Nella seconda parte dell’episodio evangelico leggiamo l’esclamazione di Andrea: “Abbiamo trovato!”. I due discepoli hanno risposto all’invito di Gesù: “Venite e vedete”, sono andati, hanno veduto dove abitava, cosa diceva, come viveva, e hanno capito che la loro ricerca era finita.
La conseguenza spontanea di tutto è il bisogno impellente di testimoniare.
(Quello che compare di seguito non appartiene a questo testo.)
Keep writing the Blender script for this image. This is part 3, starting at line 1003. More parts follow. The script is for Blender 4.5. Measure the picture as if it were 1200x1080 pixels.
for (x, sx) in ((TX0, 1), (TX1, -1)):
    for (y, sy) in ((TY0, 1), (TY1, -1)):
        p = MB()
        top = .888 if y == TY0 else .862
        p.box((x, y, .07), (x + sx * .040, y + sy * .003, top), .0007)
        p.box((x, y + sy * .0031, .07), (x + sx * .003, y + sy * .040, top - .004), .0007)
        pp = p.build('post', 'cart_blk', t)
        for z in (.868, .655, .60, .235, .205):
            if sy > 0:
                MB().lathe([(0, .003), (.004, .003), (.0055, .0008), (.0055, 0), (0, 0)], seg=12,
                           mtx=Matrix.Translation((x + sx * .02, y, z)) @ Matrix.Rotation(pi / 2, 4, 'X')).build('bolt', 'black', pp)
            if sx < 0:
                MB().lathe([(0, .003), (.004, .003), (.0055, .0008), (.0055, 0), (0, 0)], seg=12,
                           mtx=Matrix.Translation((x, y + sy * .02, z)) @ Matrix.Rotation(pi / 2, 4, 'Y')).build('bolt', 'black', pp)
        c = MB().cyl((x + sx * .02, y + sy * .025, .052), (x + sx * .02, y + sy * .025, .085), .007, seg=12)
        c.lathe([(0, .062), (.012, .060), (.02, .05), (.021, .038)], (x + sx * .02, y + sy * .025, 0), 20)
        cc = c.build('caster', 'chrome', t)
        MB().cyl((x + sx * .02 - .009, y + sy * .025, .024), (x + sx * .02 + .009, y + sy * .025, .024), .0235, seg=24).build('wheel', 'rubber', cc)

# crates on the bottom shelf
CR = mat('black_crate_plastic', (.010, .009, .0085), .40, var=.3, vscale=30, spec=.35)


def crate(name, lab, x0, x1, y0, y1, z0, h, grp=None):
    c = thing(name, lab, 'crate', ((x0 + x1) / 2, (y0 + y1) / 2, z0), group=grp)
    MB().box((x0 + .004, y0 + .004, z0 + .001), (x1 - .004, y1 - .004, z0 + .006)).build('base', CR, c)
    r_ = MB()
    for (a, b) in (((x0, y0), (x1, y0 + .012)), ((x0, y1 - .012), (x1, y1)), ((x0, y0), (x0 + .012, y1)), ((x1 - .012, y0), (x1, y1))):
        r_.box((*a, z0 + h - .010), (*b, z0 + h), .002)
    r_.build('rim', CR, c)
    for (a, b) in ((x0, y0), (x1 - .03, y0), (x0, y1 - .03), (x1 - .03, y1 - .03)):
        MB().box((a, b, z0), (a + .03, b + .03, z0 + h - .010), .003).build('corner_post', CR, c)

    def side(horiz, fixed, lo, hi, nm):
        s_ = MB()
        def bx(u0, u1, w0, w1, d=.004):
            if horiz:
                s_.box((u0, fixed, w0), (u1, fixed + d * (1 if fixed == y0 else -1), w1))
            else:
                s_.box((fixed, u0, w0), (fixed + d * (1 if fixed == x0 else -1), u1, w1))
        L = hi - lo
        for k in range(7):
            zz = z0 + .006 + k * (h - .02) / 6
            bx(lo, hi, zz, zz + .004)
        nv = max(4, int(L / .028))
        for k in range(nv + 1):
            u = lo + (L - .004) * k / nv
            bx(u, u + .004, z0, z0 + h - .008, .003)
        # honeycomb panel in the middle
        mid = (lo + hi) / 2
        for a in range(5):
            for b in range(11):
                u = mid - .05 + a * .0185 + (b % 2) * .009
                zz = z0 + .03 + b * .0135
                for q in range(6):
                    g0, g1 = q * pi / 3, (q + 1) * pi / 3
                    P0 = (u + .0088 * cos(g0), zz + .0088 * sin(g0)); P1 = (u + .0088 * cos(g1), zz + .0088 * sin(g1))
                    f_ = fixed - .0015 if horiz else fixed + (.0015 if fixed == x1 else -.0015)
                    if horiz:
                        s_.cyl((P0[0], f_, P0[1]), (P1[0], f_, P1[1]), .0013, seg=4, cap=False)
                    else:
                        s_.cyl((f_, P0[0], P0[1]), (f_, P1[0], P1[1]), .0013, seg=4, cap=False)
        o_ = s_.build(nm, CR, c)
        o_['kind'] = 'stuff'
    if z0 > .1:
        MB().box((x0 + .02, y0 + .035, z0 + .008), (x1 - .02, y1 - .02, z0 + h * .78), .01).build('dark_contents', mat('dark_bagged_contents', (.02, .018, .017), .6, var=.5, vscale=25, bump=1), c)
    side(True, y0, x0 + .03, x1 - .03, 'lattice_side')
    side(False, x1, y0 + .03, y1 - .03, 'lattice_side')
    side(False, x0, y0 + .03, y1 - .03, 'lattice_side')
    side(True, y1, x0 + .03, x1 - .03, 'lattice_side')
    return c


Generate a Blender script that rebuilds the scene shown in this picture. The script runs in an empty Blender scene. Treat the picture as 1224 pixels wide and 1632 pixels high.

Andrea va a dirlo a suo fratello Simone, Filippo e altri diranno: “Abbiamo trovato!”. In poche righe è tracciato l’itinerario completo di come si diventa  e che cosa comporta l’essere discepolo di Cristo.Questo passo evangelico mi ha suggerito altre riflessioni:

     Il movimento della vocazione è triplice.
 Parte da un’iniziativa divina che ci strappa dalla banalità quotidiana per lanciarci in un’avventura.
    La vocazione è distacco dal passato, soprattutto peccaminoso (II lettura), e rischio.
Il secondo movimento è quello della risposta gioiosa: “cercare-trovare” e “seguire-rimanere” sono i verbi del cammino con Cristo per entrare in comunione con lui.
    Con il terzo movimento si giunge alla meta, si è creature nuove, con un nuovo nome, con un “corpo” purificato, tempio dello Spirito.
    In questa vicenda esistenziale fondamentale decisivo è anche l’aiuto di una mano fraterna, quella di un maestro, di un direttore spirituale. A volte è necessaria la spinta di un altro.